The story is no different elsewhere. Jawaharlal Nehru enjoyed popularity and power, rare in democracies. 

With the parliamentary majority he enjoyed, there was nothing he could not achieve. He did introduce attitude-altering reforms that helped modernise the country. But it cannot be said that he did the best according to his ability. 

There were badly needed changes that only he had the influence to introduce. Administrative and police changes, for example. 

The British had developed the civil service and the police force to act as masters and oppressors of the people. They remain just that to this day. What was easy to reform then would be difficult now. 

Indira Gandhi’s power and popularity reached dizzy heights in 1971 following the Bangladesh war. Yet, within four short years, she took the country to its lowest ebb with the imposition of Emergency. Rajiv Gandhi’s parliamentary majority reached a record 404 out of 533 in 1984. 

He even declared a wellmeant plan to clean things up and imaginative programmes in key areas like telecommunication. 

But he caved in soon, unable to stop relatives from abroad and friends at home from manipulating the system for private ends. The system devoured him. None of the Gandhis served the country according to their abilities. They made the country serve them. 

Ditto with other parties. Mamata Banerjee, with her eccentric twists and turns, is yet to achieve anything of substance. 

Mayawati used power to immortalise herself in statues and monuments. The prophet of socialism, Mulayam Singh Yadav, turned rank criminals into Cabinet ministers. The less said about the socialist of Bihar, Lalu Prasad, the better. 

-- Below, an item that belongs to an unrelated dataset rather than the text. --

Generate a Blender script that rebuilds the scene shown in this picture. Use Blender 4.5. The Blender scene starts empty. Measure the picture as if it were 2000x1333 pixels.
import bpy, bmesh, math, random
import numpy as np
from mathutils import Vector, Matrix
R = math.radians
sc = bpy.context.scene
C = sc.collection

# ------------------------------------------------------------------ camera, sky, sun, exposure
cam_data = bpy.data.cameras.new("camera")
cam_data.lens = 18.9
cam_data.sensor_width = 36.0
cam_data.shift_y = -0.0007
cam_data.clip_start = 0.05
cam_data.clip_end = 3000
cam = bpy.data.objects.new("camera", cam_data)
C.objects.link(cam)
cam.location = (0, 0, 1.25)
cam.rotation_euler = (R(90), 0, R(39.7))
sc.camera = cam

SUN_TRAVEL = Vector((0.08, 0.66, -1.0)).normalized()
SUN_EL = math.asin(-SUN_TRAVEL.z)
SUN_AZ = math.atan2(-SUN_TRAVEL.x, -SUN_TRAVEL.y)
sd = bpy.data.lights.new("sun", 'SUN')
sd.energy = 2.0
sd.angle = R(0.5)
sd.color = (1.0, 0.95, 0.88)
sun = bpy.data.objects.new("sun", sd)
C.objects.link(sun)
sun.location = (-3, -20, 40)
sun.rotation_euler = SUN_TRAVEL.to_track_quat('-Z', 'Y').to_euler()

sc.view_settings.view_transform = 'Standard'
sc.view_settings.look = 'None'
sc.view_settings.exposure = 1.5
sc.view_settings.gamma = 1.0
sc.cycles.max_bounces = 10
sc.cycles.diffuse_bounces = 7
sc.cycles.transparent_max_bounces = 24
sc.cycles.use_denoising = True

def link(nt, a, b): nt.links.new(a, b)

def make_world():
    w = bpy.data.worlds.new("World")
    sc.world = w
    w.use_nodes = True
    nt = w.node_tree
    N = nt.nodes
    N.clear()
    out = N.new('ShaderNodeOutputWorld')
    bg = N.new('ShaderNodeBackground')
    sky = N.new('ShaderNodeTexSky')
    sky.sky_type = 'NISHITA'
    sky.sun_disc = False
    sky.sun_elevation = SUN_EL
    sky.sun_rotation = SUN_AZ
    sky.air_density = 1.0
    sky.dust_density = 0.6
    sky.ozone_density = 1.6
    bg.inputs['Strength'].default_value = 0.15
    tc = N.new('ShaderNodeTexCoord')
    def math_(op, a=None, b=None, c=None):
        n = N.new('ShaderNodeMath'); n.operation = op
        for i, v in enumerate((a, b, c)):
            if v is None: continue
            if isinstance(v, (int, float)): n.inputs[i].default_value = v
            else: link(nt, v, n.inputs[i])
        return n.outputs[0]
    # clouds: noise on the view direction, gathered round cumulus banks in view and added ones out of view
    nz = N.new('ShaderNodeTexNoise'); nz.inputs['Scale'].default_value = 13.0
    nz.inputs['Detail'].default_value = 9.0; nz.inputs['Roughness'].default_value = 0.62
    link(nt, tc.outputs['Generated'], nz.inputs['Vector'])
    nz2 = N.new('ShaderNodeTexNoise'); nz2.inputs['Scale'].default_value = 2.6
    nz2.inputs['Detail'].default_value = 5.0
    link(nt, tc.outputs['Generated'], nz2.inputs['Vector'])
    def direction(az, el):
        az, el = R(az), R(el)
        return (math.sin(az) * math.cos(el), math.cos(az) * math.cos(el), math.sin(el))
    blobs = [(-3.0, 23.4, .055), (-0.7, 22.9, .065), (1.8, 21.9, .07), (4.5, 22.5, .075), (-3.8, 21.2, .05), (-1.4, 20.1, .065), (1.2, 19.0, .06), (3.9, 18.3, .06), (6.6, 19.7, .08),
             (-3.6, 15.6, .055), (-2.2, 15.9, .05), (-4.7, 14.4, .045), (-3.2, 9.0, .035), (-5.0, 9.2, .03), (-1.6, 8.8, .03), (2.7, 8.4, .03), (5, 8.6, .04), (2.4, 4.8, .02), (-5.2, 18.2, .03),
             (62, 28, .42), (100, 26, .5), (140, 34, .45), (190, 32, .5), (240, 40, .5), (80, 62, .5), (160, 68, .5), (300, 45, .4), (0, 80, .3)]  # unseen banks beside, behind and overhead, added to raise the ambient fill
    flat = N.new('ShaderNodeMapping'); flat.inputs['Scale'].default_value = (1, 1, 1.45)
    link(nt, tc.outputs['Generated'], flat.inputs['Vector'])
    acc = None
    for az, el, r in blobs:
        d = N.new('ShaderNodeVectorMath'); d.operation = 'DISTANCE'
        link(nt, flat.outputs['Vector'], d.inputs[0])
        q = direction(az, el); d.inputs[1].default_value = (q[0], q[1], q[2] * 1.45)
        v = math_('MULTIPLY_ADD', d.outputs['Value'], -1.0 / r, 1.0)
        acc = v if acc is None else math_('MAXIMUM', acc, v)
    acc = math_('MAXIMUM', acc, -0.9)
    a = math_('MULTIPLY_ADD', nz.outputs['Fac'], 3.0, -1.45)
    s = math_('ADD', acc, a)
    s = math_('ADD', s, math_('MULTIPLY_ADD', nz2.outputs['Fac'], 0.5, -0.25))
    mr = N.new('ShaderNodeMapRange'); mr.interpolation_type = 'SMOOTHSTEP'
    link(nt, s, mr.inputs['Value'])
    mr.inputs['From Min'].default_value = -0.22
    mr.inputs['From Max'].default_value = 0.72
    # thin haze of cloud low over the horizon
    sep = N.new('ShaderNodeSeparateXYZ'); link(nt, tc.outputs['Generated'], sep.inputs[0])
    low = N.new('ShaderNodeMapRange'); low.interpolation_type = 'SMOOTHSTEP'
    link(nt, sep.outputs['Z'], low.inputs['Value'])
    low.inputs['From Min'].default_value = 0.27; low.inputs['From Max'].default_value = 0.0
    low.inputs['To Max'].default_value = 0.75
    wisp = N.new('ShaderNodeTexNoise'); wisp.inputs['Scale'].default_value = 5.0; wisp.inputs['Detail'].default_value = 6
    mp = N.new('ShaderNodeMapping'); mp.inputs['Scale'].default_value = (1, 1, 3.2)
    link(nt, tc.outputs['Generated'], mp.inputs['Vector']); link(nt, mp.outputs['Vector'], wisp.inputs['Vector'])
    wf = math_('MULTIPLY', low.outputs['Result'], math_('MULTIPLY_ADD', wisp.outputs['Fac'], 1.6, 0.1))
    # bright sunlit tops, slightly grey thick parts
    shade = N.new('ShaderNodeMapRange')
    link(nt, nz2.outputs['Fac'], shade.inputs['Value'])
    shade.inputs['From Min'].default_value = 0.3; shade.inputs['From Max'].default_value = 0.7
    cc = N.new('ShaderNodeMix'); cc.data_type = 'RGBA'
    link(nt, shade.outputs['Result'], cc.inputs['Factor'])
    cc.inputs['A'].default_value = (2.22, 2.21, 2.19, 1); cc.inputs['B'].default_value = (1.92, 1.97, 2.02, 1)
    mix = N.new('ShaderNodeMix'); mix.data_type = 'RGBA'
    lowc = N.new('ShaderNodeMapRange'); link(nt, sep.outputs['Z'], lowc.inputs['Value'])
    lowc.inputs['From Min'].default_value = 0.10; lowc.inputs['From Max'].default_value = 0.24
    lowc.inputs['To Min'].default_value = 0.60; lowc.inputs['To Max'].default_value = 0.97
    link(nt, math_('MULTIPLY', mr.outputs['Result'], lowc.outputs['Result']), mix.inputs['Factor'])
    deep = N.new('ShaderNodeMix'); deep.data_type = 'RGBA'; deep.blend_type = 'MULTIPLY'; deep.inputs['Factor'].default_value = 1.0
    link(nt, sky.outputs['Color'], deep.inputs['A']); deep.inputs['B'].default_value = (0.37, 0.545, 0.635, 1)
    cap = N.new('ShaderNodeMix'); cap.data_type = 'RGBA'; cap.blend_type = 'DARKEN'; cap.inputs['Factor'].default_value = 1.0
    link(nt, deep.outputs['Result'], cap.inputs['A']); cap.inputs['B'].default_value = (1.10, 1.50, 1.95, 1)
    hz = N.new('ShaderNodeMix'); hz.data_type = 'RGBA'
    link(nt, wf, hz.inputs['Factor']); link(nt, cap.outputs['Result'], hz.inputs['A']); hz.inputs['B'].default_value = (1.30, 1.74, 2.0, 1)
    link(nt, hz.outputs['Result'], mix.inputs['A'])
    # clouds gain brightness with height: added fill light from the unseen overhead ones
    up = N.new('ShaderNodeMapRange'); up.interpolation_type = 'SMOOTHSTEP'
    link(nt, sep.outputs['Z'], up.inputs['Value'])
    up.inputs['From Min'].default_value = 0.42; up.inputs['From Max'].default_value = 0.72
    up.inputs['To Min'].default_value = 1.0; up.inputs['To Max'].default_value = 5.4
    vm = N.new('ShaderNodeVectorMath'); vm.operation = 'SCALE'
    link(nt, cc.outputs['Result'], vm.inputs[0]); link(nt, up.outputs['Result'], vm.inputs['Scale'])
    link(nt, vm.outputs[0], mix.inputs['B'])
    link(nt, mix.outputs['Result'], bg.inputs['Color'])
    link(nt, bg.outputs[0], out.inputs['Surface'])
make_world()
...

Even A B Vajpayee was forced by party pressures to abandon policies of moderation and turned himself into a narrow Hindutva warrior. 

The chief minister under whose watch the Gujarat riots took place adjusted himself deftly after he became the prime minister in 2014. But ideological beliefs were strong and he seemed happy to see the fanatic fringe growing. 

When those who have the power to act wisely do not do so, they fail to function according to the best of their ability. Marx prescribed a yardstick that was tough. And fair.